Hanya saja kata dia, dengan dilepaskannya kapal ada juga preseden buruk terhadap pengelolaan limbah B3 di atas kapal tersebut. Azhari mengatakan, apa jaminan kalau pembersihan tangki kapal itu sudah selesai dilakukan oleh PT JAP, atau tepatnya tidak ada lagi limbah B3 yang belum sempat dibersihkan oleh perusahaan karena pekerjaannya keburu kepergok dan dihentikan oleh petugas.

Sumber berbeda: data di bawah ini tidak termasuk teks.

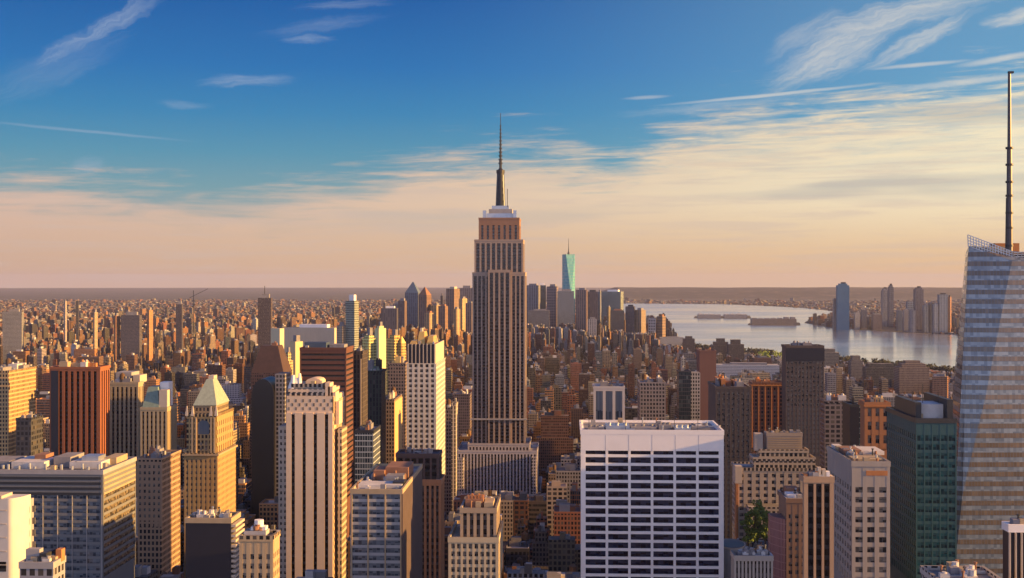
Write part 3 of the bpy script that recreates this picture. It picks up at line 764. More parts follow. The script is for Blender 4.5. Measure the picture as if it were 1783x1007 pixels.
def simple_tower(name, label, ref, xa, xb, yt, Y, L, mat='plain_wall', tint=(.3,.25,.2), fac=None, ybot=1007, tops=(), clutter=3, cols=('roof_grey','roof_pale','roof_rust'), tank=0, trim=None, hmax=5, cat='building', steps=()):
    B = Bld(name, label, (xa+xb)/2, Y, ref, cat, ybot)
    b = B.tier(xa, xb, yt, L, mat=mat, tint=tint, fac=fac, trim=trim)
    for (a, c, y, dy, l, *r) in steps:                         # upper setbacks
        b2 = B.tier(a, c, y, l, Y=Y+dy, zb=b[5]-.05, mat=(r[0] if r else mat), tint=(r[1] if len(r) > 1 else tint), fac=(r[2] if len(r) > 2 else None)); b = b2
    for (a, c, y, dy, l, mt) in tops:
        B.own('roof_box', mt, lambda m, a=a, c=c, y=y, dy=dy, l=l: m.box(XY(a,Y), XY(c,Y), Y+dy, Y+dy+l, b[5]-.05, ZZ(y, XY(a,Y), Y)))
    if clutter: B.clutter(b, clutter, cols, hmax, tank=tank)
    elif tank: B.clutter(b, 0, tank=tank)
    return B, b

G = lambda **k: dict(dict(kind='grid'), **k)
B, b = simple_tower('brick_tower', 'orange brick slab at the far left edge with a dark red front', 'the left edge brick slab', -40, 15, 648, 1026, 54, tint=(.54,.36,.17), mat='fine', ybot=800, tank=1, clutter=4); B.finish()
B, b = simple_tower('dark_block', 'small dark grey block standing before the left edge brick slab', 'the small dark block', 28, 54, 731, 850, 20, mat='punched', tint=(.06,.06,.07), ybot=800, clutter=2, cols=('dark_metal','roof_grey')); B.finish()
B, b = simple_tower('ribbed_brick_tower', 'red brown tower with tall orange vertical ribs, left of the pale gold towers', 'the ribbed orange tower', 92, 172, 641, 1000, 19, tint=(.30,.105,.05), fac=dict(kind='strips', bay=4.5, wx=.52, depth=1.9, glass='dark_strip', top=2.5), ybot=800, clutter=7, cols=('roof_rust','orange_brick','tan_stone','roof_pale'))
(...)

Karena kata dia, apabila pekerjaan itu belum tuntas, artinya sudah patut dicurigai pula kalau manajemen Tigerwolf akan melakukan kegiatan tersebut di wilayah out port limited atau OPL. Bahkan dia mengatakan, limbah sludge oil, yang sebelumnya mencemari Pulau Batam, belakangan ini dapat diduga berasal dari kegiatan tank cleaning kapal yang dilakukan di OPL dan sangat mungkin salah satu yang berkontribusi terhadap cemaran tersebut berasal dari kapal MT Tigerwolf atau yang sekarang bernama Petromax.
“Dan kita masih ingat beberapa minggu kebelakang Forkompinda [Forum Komunikasi Pimpinan Daerah] Kota Batam, gotong royong membersihkan tumpahan minyak di pantai kita. Seharusnya pihak Otoritas Indonesia memaksa kapal tersebut diselesaikan pembersihan tangki dan kargonya, barulah kemudian dilepas. Tidak ada masalah kapal dilepas asal kapal tidak membawa bebas material limbah B3,” katanya.

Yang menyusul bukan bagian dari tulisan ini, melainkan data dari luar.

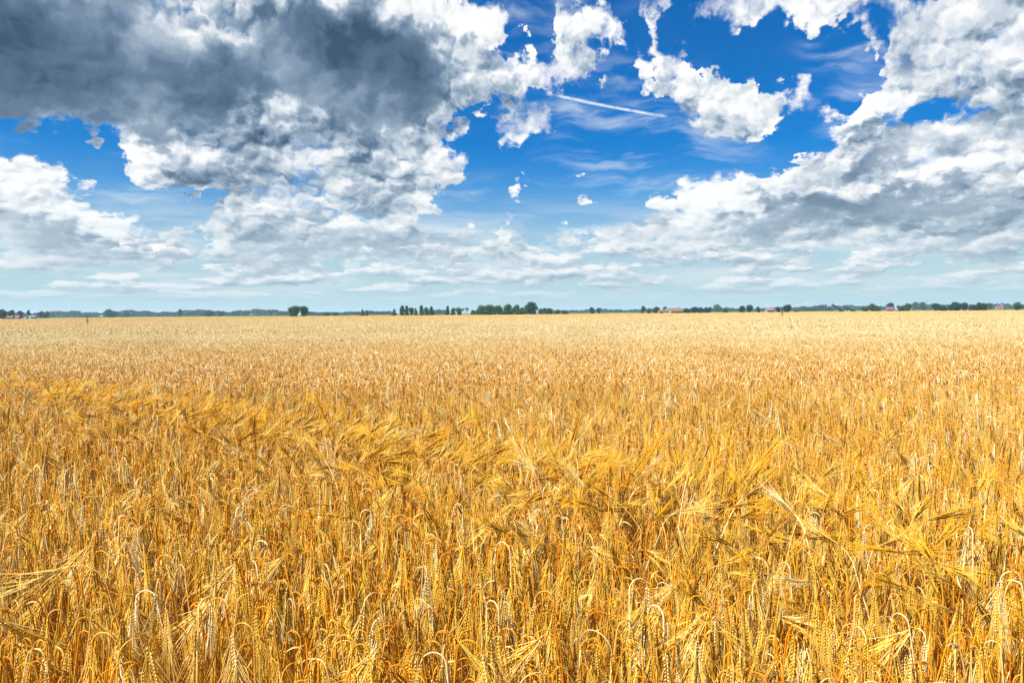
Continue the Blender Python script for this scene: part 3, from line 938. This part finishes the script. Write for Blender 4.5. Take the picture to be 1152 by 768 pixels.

Azhari mengatakan, “Masalahnya buat orang orang lingkungan, ya, itu tadi kapal dilepas dan belum selesai tank cleaning-nya, dan dapat dicurigai melakukan tank cleaning yang tak bertanggungjawab di OPL. Dampaknya ya ke perairan kita lagi. Ini yang tak dipikirkan oleh pengambil kebijakan di negara kita. Dan sejarahnya kapal MT Tigerwolf ini juga kayaknya belum mendapat izin tank cleaning di perairan Barelang dari pihak KSOP. ini harusnya jadi tanggung jawab PT BULL juga.”
HMS sedang berupaya mengonfirmasi pihak-pihak terkait, baik dari kepolisian, maupun Kejaksaan Negeri Batam, mengenai hanya adanya satu tedakwa yang disidangkan dalam kasus tersebut. Sementara sebelumnya, ada 7 orang tersangka dalam kasus ini. Konfirmasi yang dilayangkan termasuk kepada pihak perusahaan yang terlibat dalam perkara ini.